The researchers tested the cloak to see if it was operating correctly by inserting a separate encoded data stream into the fibre during the time windows. They then applied two more rounds of phase modulation — to “undo the damage of the first two rounds”, says Lukens — decompressing the energy again and then combining the separated frequencies back into one. They confirmed that a user downstream would pick up the original laser signal alone, as though it had never been disturbed. The cloak successfully hid data added at a rate of 12.7 gigabits per second.
Disappearing act
Unfortunately, the current set-up may be a little too good at hiding things. “We erased the data-adding event entirely from history, so there’s no way that data could be sent as a useful message to anyone, even a genuine recipient,” says Lukens. However, McCall is impressed with the team’s effort and believes that future modifications will allow them, or others, to send secret messages successfully. He credits Lukens' team for significantly boosting the cloak’s efficiency. “This brings temporal cloaks within reach of practical applications,” says McCall.

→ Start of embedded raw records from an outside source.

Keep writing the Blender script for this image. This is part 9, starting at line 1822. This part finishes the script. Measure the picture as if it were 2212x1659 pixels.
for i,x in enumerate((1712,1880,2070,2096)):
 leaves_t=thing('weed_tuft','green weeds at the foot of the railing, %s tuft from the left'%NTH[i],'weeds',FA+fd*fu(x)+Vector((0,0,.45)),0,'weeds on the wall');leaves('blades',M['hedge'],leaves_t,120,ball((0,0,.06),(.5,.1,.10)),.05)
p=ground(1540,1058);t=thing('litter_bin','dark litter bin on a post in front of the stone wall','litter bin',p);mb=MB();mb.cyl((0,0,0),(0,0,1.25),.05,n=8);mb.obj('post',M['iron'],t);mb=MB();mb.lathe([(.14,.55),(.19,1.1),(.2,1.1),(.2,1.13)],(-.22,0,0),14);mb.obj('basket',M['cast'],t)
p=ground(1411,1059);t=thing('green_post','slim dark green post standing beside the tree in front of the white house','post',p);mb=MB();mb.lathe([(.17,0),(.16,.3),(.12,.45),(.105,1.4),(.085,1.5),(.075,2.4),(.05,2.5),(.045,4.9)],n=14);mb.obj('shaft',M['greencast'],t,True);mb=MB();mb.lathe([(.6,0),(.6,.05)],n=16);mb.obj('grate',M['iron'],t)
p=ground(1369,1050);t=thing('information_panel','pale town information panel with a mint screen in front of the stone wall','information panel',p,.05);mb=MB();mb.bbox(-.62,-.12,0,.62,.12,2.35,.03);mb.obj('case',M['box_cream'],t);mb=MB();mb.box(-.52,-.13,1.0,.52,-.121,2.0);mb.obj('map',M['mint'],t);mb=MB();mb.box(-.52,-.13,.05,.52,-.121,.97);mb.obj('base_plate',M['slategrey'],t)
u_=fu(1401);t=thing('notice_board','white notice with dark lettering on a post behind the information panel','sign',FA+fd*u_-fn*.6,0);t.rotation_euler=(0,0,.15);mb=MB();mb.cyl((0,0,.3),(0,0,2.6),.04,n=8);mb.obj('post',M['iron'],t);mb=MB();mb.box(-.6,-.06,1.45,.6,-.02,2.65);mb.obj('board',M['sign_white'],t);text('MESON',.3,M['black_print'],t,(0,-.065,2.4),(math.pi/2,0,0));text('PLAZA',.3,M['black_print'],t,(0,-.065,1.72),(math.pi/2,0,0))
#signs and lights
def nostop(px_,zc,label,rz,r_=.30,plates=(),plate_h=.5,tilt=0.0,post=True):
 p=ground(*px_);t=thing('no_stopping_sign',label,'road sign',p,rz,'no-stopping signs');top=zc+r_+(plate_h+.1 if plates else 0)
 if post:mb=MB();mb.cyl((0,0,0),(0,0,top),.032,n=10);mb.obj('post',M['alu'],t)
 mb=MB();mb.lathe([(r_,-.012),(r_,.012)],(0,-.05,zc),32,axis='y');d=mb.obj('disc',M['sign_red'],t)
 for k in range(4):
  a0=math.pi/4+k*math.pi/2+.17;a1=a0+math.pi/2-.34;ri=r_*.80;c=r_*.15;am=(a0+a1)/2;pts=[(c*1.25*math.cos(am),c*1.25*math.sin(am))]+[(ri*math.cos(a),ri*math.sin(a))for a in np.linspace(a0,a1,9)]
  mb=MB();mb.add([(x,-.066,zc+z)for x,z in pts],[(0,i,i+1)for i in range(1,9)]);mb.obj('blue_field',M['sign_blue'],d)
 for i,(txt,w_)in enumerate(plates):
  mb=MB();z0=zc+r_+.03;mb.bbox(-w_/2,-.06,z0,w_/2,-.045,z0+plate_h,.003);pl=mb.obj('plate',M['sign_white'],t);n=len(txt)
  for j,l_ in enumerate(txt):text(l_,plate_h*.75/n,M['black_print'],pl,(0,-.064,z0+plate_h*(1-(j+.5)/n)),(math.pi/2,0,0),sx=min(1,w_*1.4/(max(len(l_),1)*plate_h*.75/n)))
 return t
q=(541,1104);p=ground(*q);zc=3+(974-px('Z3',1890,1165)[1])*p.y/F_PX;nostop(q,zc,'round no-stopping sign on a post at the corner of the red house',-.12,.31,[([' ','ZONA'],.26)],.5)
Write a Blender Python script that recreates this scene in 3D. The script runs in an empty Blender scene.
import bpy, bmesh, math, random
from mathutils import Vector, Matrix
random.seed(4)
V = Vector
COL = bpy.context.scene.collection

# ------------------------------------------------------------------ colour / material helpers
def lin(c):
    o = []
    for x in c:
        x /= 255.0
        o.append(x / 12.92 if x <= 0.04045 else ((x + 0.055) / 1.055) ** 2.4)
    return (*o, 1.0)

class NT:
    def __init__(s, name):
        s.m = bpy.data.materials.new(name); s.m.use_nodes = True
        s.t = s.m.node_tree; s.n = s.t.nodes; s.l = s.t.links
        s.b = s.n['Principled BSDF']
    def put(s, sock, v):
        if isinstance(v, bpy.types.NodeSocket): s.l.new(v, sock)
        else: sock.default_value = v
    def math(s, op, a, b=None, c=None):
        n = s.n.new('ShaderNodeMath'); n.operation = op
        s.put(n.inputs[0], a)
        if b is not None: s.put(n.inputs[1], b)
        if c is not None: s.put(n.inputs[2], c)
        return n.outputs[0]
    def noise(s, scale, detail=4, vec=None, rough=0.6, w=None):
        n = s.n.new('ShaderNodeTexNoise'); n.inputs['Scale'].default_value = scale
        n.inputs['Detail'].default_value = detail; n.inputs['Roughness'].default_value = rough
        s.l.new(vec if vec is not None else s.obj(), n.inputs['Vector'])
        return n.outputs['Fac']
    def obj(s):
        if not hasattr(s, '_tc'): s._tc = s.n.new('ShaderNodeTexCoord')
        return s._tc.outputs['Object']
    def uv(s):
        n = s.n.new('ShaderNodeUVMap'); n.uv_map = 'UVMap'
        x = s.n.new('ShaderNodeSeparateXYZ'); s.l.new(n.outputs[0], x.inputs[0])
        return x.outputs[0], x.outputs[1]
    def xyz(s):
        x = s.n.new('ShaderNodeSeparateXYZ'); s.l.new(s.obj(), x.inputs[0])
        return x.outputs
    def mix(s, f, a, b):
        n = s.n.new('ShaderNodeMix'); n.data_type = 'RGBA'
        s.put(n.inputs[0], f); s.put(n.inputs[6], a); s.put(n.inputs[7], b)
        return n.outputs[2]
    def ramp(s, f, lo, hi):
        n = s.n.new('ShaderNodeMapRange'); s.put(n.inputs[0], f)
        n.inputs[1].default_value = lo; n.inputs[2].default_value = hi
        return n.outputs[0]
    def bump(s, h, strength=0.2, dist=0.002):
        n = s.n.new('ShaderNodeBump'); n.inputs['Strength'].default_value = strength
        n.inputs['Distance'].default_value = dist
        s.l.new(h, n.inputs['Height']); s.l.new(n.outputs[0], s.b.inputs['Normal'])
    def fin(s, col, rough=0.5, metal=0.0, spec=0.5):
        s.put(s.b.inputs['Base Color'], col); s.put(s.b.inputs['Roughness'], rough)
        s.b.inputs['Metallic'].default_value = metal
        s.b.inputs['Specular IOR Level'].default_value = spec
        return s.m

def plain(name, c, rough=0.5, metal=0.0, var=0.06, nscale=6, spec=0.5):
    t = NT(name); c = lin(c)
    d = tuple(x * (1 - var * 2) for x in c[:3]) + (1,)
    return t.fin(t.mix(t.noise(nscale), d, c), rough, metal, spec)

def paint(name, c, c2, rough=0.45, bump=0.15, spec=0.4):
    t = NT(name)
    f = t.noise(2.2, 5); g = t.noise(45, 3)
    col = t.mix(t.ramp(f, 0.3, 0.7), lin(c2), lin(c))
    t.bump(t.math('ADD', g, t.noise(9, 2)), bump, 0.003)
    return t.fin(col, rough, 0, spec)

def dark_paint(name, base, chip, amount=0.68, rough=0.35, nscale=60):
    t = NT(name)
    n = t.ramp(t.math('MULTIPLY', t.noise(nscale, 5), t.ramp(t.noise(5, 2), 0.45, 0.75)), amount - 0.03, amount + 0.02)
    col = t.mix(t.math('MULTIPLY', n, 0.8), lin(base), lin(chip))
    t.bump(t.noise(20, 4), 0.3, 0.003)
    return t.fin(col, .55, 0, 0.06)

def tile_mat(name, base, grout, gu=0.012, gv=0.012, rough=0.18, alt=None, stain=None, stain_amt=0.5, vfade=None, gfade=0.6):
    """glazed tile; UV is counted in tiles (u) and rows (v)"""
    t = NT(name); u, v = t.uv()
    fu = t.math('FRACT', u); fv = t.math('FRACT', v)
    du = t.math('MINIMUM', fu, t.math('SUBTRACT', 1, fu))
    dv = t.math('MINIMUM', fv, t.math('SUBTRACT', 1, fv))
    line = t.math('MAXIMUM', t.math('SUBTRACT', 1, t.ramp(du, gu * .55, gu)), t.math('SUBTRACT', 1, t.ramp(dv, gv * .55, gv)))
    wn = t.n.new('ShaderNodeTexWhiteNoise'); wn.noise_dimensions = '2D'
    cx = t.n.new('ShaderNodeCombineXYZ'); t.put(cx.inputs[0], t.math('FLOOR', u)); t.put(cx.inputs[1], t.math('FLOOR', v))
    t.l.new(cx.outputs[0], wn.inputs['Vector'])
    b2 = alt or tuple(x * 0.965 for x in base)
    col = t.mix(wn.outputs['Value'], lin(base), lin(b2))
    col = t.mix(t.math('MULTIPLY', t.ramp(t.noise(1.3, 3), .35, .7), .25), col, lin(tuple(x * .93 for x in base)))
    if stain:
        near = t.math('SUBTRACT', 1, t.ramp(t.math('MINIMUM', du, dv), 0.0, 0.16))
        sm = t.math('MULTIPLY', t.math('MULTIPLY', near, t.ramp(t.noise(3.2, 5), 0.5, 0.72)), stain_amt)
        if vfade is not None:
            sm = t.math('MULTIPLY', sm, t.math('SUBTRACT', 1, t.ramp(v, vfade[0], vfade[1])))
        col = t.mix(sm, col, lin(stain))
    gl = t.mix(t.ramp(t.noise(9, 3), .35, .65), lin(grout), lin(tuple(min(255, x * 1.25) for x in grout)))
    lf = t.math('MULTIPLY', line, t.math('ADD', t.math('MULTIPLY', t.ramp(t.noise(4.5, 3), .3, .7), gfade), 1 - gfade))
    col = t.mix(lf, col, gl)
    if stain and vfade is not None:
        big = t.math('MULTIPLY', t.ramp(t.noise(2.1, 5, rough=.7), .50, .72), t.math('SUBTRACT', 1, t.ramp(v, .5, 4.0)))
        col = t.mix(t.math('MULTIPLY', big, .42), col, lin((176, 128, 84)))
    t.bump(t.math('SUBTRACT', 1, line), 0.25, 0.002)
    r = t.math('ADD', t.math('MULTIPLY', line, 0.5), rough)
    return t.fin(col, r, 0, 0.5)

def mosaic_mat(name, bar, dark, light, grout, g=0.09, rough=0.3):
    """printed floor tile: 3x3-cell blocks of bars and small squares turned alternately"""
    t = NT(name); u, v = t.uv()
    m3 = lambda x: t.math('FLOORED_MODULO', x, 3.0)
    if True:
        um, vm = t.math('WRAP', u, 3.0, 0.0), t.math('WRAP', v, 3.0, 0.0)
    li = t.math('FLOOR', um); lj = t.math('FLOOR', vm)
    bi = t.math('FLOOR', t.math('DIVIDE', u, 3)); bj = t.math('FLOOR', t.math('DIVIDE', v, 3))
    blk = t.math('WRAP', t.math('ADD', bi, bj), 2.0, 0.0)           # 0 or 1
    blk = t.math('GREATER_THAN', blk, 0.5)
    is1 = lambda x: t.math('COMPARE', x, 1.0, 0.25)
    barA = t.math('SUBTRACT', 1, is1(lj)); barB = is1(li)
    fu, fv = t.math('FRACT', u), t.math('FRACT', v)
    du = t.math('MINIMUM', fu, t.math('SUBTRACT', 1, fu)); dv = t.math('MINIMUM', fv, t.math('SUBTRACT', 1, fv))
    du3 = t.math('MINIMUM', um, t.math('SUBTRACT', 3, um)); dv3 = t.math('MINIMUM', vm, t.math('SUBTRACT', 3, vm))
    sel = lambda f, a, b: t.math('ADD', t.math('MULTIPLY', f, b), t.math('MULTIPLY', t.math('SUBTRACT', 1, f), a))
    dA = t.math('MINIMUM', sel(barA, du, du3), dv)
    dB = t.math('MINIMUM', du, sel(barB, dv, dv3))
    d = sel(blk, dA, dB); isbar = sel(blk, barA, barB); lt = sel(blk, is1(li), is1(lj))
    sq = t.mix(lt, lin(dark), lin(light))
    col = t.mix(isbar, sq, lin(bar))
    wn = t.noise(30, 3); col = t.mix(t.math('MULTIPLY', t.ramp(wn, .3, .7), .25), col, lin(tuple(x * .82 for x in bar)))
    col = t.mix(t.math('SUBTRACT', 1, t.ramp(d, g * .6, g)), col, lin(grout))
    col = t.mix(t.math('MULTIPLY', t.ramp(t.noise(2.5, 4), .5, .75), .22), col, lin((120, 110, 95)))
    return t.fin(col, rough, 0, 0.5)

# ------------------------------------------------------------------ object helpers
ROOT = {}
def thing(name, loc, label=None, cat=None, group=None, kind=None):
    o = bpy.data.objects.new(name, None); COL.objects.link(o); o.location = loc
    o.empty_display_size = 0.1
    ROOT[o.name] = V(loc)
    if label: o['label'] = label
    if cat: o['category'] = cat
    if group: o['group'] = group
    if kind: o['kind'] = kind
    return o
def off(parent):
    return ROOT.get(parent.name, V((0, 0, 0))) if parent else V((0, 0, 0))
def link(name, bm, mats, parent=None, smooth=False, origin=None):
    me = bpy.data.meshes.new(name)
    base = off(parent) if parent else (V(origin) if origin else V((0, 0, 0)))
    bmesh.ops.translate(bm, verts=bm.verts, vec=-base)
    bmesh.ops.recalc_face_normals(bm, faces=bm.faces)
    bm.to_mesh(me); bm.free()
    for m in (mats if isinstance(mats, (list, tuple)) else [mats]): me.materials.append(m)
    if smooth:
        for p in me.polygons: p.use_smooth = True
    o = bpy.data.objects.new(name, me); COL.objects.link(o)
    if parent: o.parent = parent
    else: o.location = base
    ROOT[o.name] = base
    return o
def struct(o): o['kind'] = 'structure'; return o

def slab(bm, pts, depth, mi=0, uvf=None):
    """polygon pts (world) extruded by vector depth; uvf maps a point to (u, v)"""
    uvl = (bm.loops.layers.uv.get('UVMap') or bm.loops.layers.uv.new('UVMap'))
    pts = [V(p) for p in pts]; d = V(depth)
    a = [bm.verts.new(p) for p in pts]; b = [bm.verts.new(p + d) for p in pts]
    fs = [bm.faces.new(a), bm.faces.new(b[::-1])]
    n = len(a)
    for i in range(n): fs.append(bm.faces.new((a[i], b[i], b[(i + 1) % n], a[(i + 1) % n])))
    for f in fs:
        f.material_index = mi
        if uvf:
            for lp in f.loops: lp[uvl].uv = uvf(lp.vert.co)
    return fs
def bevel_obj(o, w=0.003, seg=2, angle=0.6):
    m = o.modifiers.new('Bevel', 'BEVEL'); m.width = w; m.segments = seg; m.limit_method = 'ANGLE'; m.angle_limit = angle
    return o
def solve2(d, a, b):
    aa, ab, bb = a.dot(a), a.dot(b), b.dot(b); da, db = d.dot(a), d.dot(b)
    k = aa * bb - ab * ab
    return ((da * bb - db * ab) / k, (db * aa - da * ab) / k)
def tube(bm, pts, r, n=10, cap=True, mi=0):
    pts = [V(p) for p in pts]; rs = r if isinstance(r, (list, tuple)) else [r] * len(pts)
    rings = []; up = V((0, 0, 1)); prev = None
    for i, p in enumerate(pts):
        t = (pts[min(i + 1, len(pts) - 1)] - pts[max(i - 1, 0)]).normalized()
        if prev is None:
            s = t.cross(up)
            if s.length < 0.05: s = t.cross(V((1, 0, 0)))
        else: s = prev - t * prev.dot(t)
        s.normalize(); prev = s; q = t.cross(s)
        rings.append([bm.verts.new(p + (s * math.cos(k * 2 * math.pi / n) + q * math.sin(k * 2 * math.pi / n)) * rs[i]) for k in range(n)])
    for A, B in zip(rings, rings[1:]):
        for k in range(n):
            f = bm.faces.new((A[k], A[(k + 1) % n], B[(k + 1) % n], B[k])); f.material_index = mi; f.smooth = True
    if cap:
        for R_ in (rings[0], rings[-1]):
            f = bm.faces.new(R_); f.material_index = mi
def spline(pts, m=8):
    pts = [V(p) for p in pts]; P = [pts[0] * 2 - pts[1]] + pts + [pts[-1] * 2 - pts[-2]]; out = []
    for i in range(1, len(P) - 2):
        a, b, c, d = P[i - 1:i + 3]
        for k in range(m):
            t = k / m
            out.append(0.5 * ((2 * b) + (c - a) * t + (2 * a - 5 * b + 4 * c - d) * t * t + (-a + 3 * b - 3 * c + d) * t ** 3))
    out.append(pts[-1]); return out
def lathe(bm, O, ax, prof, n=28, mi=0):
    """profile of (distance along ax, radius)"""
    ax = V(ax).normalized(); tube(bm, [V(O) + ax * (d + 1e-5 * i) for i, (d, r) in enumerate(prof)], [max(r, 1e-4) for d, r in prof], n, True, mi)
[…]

Ironically, the first application of temporal cloaks may not be to hide data, but to help them to be read more accurately. The team has shown that splitting and recombining light waves in time creates increased periods in which the main data stream can be made immune to corruption by inserted data. “This could be useful to cut down crosstalk when multiple data streams share the same fibre,” says Lukens.
Gaeta agrees that the primary use for cloaking will probably be for innocent, mundane purposes. “People always imagine doing something illicit when they hear ‘cloaking’,” he says. “But these ways for manipulating light will probably be used to make current non-secret communication techniques more sophisticated.”